しかし、このように会話の少ない夫婦であっても和合してやっていくためには、それぞれが【相手(夫または妻)がいるだけでありがたい】と感謝し、互いに布施し合うということが大切です。

布施と施しは違います。施しが布施になるためには、施す側の人が「施してやった」という優越感を抱いたり、代償を期待してはなりません。また、施しを受けた側が「お返しをしなくては………」と考えたり、卑屈になってしまっては布施になりません。施す側が「施すことができて、ありがたい」と思い、施しを受けた側が「おかげさまで、ありがたい」と思うのでなければ、布施とは言えないのです。

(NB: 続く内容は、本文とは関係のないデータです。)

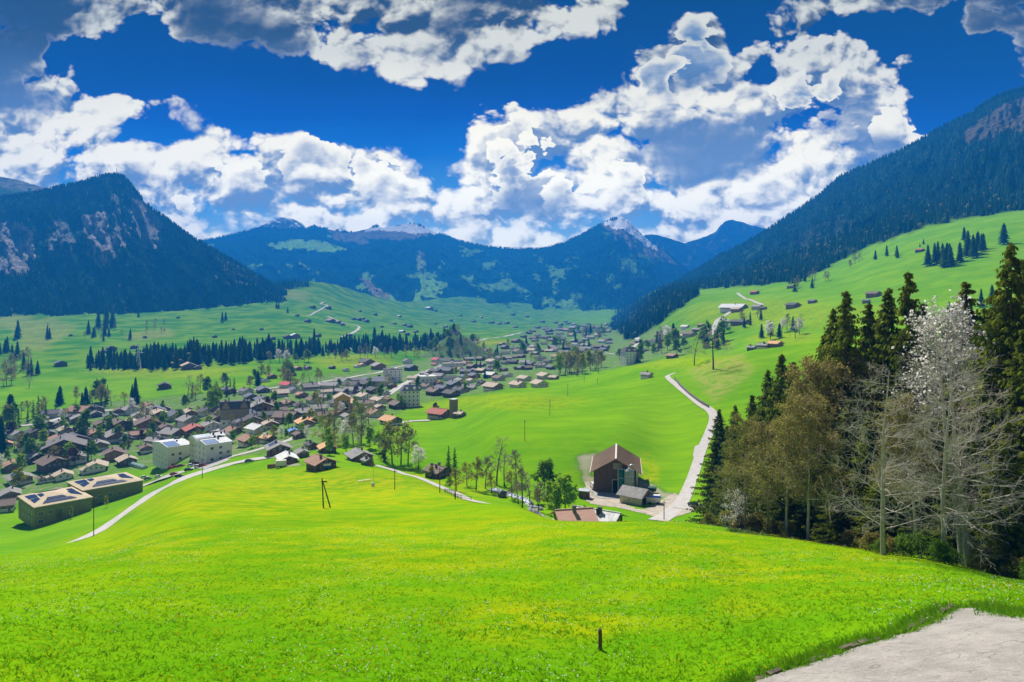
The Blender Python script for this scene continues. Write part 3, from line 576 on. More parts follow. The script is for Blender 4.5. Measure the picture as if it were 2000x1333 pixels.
# road up the meadow on the right
ribbon('road', [(1285,1018,150),(1312,1000,160),(1335,975,165),(1350,940,170),(1362,905,175),(1370,880,175),(1385,845,175),(1394,818,200),(1388,803,200),(1368,790,200),(1345,772,250),(1325,756,250),(1308,742,250),(1304,735,250),(1318,729,250)], 4.4, asphalt, step=1.5, widths=[5.5,4.8,4.0,3.8,3.8,3.8,3.8,4.0,4.6,4.0,3.6,3.5,3.4,3.1,2.8])
patch('layby', [(1356,872),(1372,868),(1366,896),(1352,893)], asphalt, .15, 180)
patch('yard', [(1141,940),(1155,938),(1160,968),(1215,975),(1222,985),(1250,996),(1275,985),(1300,970),(1320,960),(1350,985),(1360,1000),(1300,1016),(1262,1006),(1200,992),(1150,985),(1137,972)], gravel, .09, 170)
patch('apron', [(1158,952),(1212,952),(1212,976),(1168,974),(1158,968)], concrete, .16, 170)
ribbon('road', [(1365,985,170),(1345,990,170),(1330,995,165)], 6, asphalt, step=1.5, lift=.13)
for pts_, wd, ym in (([(440,768,600),(520,760,600),(580,752,600),(640,745,650),(700,735,700),(745,727,750),(790,715,800)], 6, 0),
               ([(600,617,1300),(630,603,1300),(640,596,1300),(625,595,1300),(632,590,1400)], 6, 0), ([(665,658,1100),(690,650,1100),(702,640,1100),(690,635,1100),(672,632,1200),(640,618,1300)], 7, 0), ([(668,672,1000),(690,682,950),(715,690,900)], 8, 0),
               ([(920,676,1000),(930,668,1000),(950,662,1100),(990,657,1200),(1020,650,1300)], 9, 0), ([(1440,573,1000),(1450,580,900),(1470,588,850),(1490,596,800)], 5, 0), ([(1428,608,800),(1415,618,780),(1402,625,760),(1395,640,700),(1390,655,700)], 6, 0),
               ([(1180,690,700),(1220,690,700),(1245,670,800),(1240,655,900)], 7, 0), ([(700,800,400),(760,770,450),(800,745,500),(830,728,600),(870,715,700)], 7, 0),
               ([(0,835,430),(80,828,430),(160,806,500),(240,800,500)], 6, 0), ([(770,832,380),(800,824,380),(840,822,380)], 5, 0), ([(280,856,380),(340,846,380),(400,842,380),(450,838,400)], 7, 0)):
    ribbon('road', pts_, wd, asphalt, lift=.35, step=6)
# stream with pale stones
water = bpy.data.materials.new('stream_water'); water.use_nodes = True; wb = NT(water.node_tree); bb = wb.n['Principled BSDF']
ge_ = wb.new('ShaderNodeNewGeometry'); wn, _ = wb.noise(ge_.outputs['Position'], .9, 5, .7)
wb.set(bb, 'Base Color', wb.mix(wb.ss(wn, .45, .6), (.10, .14, .13), (.75, .78, .78))); bb.inputs['Roughness'].default_value = .2
ribbon('stream', [(1062,1012,165),(1048,1003,170),(1040,992,180),(1028,978,190),(1000,968,190),(960,955,200)], 2.6, water, lift=.05, step=1.5)
# tarmac corner at the near right, with a low broken kerb
tarm = bpy.data.materials.new('worn_tarmac'); tarm.use_nodes = True; tt = NT(tarm.node_tree); tb_ = tt.n['Principled BSDF']; tp = tt.new('ShaderNodeNewGeometry').outputs['Position']
q1, _ = tt.noise(tp, .7, 5, .65); q2, _ = tt.noise(tp, 30, 3, .8); q3, _ = tt.noise(tp, 5.0, 6, .7)
tcx = tt.mix(tt.ss(q1, .35, .65), (.27, .25, .225), (.37, .34, .305)); tcx = tt.mix(tt.m('MULTIPLY', tt.ss(q2, .5, .68), .45), tcx, (.62, .58, .53)); tcx = tt.mix(tt.m('MULTIPLY', tt.ss(q2, .5, .36), .45), tcx, (.16, .14, .12))
tcx = tt.mix(tt.m('MULTIPLY', tt.ss(q3, .54, .68), .45), tcx, (.52, .48, .43))
tcx = tt.mix(tt.m('MULTIPLY', tt.ss(q3, .44, .32), .5), tcx, (.20, .18, .16))
q4, _ = tt.noise(tp, .55, 3, .5, 1.5)
tcx = tt.mix(tt.m('MULTIPLY', tt.ss(tt.m('ABSOLUTE', tt.m('SUBTRACT', q4, .5)), .012, .002), .55), tcx, (.13, .115, .10))
tt.set(tb_, 'Base Color', tcx); tb_.inputs['Roughness'].default_value = .95
tbn = tt.new('ShaderNodeBump'); tbn.inputs['Strength'].default_value = .5; tbn.inputs['Distance'].default_value = .03; tt.set(tbn, 'Height', q2); tt.l.new(tbn.outputs[0], tb_.inputs['Normal'])
EDGE = [(1420,1360),(1475,1331),(1560,1303),(1640,1275),(1700,1256),(1760,1240),(1800,1222),(1840,1203),(1870,1188),(1910,1186),(1955,1192),(2000,1203),(2060,1215),(2150,1232),(2300,1255),(2500,1285)]
TPIX = EDGE + [(2750,1330),(2750,1700),(1400,1700)]
patch('driveway', TPIX, tarm, .03, 8, 22, 60)
kerb_m = mat('old_kerb_stone', (0.16, 0.13, 0.10), 1.0, .5, 3.0)
eg = spline([at(u, v, 8, 60) for u, v in EDGE], .5)
mk_ = ground.data.color_attributes['mask'].data; buf = np.zeros(len(mk_) * 4, np.float32); mk_.foreach_get('color', buf); buf = buf.reshape(-1, 4)
gx1, gy1 = GX.ravel(), GY.ravel(); nearv = np.where((gy1 < 45) & (gx1 > 2))[0]; dmin = np.min([np.hypot(gx1[nearv] - p.x, gy1[nearv] - p.y) for p in eg], 0)
buf[nearv, 0] = np.clip(1.75 - dmin / .42, 0, 1.6) * (dmin < .75); mk_.foreach_set('color', buf.ravel())
rk = random.Random(5); kb = MB()
for i in range(len(eg) - 1):
    if rk.random() < .22: continue
    a, b2 = eg[i], eg[i + 1]; d = (b2 - a); L = d.length; d.normalize(); nrm = Vector((-d.y, d.x, 0))
    if nrm.y < 0: nrm = -nrm
    M = Matrix.Translation(a + Vector((0, 0, -.06))) @ Matrix(((d.x, nrm.x, 0), (d.y, nrm.y, 0), (0, 0, 1))).to_4x4()
    kb.box(0, L * rk.uniform(.8, .98), -.04, rk.uniform(.08, .15), 0, rk.uniform(.10, .20), 0, M)
obj('kerb', kb.build('kerb', kerb_m), kind='structure')

# ---------------------------------------------------------------- labels that single things out
LANDMARKS = [(370,890,'white apartment blocks'),(150,965,'olive solar roofed blocks'),(457,812,'twin gabled brick mansion'),(675,792,'yellow house'),(862,805,'red roofed barn'),(1205,925,'big brown barn'),
             (1235,688,'white hotel'),(882,668,'wooded church hill'),(1435,598,'large white roofed farm'),(1517,668,'orange roofed hillside house'),(540,750,'crimson roofed hall'),(805,775,'white tower house'),
             (1393,690,'lone bare tree'),(1264,727,'grey meadow hut'),(270,700,'lattice pylon'),(1035,745,'pale twin chalets'),(620,890,'rust roofed timber barn'),(700,880,'grey skylight chalet'),(855,915,'brown stream side house'),
             (765,820,'orange roofed farmhouse'),(767,738,'white town apartment block'),(738,715,'wooden farm shed'),(650,600,'hairpin road'),(455,630,'left pasture'),(950,665,'yellow flower field'),(540,885,'grey solar barn'),
             (95,910,'wide brown chalet'),(115,875,'large slate roofed house'),(376,838,'red roofed chalet'),(500,790,'wide grey roofed chalet'),(1900,480,'right slope spruce clump'),(1798,487,'high red hut'),
             (1100,640,'far town end'),(1320,650,'white hillside houses'),(32,930,'solar roofed chalet'),(220,850,'pale grey roofed house'),(620,790,'big bare lime tree'),(965,755,'orange timber chalet'),(20,640,'left forest edge'),(1180,640,'dark spur forest'),(1600,560,'right slope pasture'),(800,610,'far valley farm'),(1760,600,'tall right edge spruces')]
ORD = ['nearest', 'second nearest', 'third nearest', 'fourth nearest', 'fifth nearest', 'sixth nearest', 'seventh nearest', 'eighth nearest', 'ninth nearest', 'tenth nearest', 'eleventh nearest', 'twelfth nearest', 'thirteenth nearest', 'fourteenth nearest', 'fifteenth nearest', 'sixteenth nearest', 'seventeenth nearest', 'eighteenth nearest', 'nineteenth nearest', 'twentieth nearest'] + ['%dth nearest' % k for k in range(21, 90)]
PEND = []           # (object, look, u, v): labelled together at the end
def later(o, look, u, v, cat, group=None):
    PEND.append((o, look, u, v)); o['category'] = cat
    if group: o['group'] = group
def finish_labels():
    cls = {}
    for o, look, u, v in PEND:
        k = min(range(len(LANDMARKS)), key=lambda i: ((LANDMARKS[i][0] - u) ** 2 + ((LANDMARKS[i][1] - v) * 1.6) ** 2))
        lu, lv, nm = LANDMARKS[k]; du, dv = u - lu, (v - lv) * 1.6
        way = ('right of' if du > 0 else 'left of') if abs(du) > abs(dv) else ('in front of' if dv > 0 else 'beyond')
        cls.setdefault((look, nm, way), []).append((du * du + dv * dv, o))
    for (look, nm, way), l in cls.items():
        l.sort(key=lambda q: q[0])
        for i, (_, o) in enumerate(l):
            o['label'] = '%s, %s %s the %s' % (look, ORD[i], way, nm) if len(l) > 1 else '%s %s the %s' % (look, way, nm)

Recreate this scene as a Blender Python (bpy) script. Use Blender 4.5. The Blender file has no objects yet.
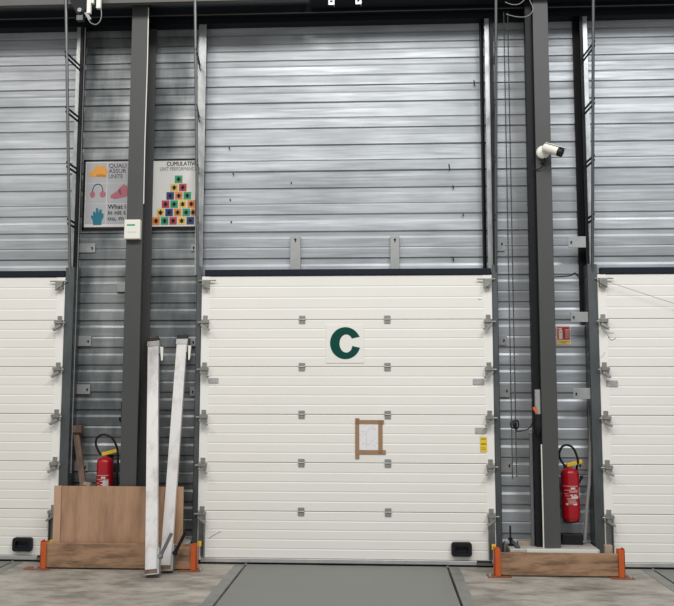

また、施すというと、施す物が無ければと思われがちですが、施す物はなにも金品でなくても良いのです。もっと言えば、【いる】だけで布施になるのです。特に夫婦の場合、【いる】だけで布施になるのです。【いる】ことで、互いに安心を分かち合っているのです。与えるだけで要求しないのが布施なのです。でき得る限りの施しをして、初めて施しが布施になるのです。施しが「程を越して」こそ布施なのです。「この程度で……」なんて限界は無いのです。
そう考えると、オー・ヘンリーの短編小説『賢者の贈り物』の意味もわかります。若い夫婦は、貧しくてお金が無い。でもお互い、クリスマスにプレゼントをあげたかった。そこで、妻は自分の長い髪を切って売り、夫の金時計の為の金の鎖を買った。夫は、妻の長い髪の為に大切にしていた父の遺品の金時計を売って金の櫛を買った。二人はクリスマスにプレゼントを開けて驚き、幸せな気持ちになった、という話です。プレゼントは無駄になってしまったけれども、お互いにとって、こんなすばらしいプレゼントはなかったのです。

互いに布施し合うことが夫婦円満の秘訣です。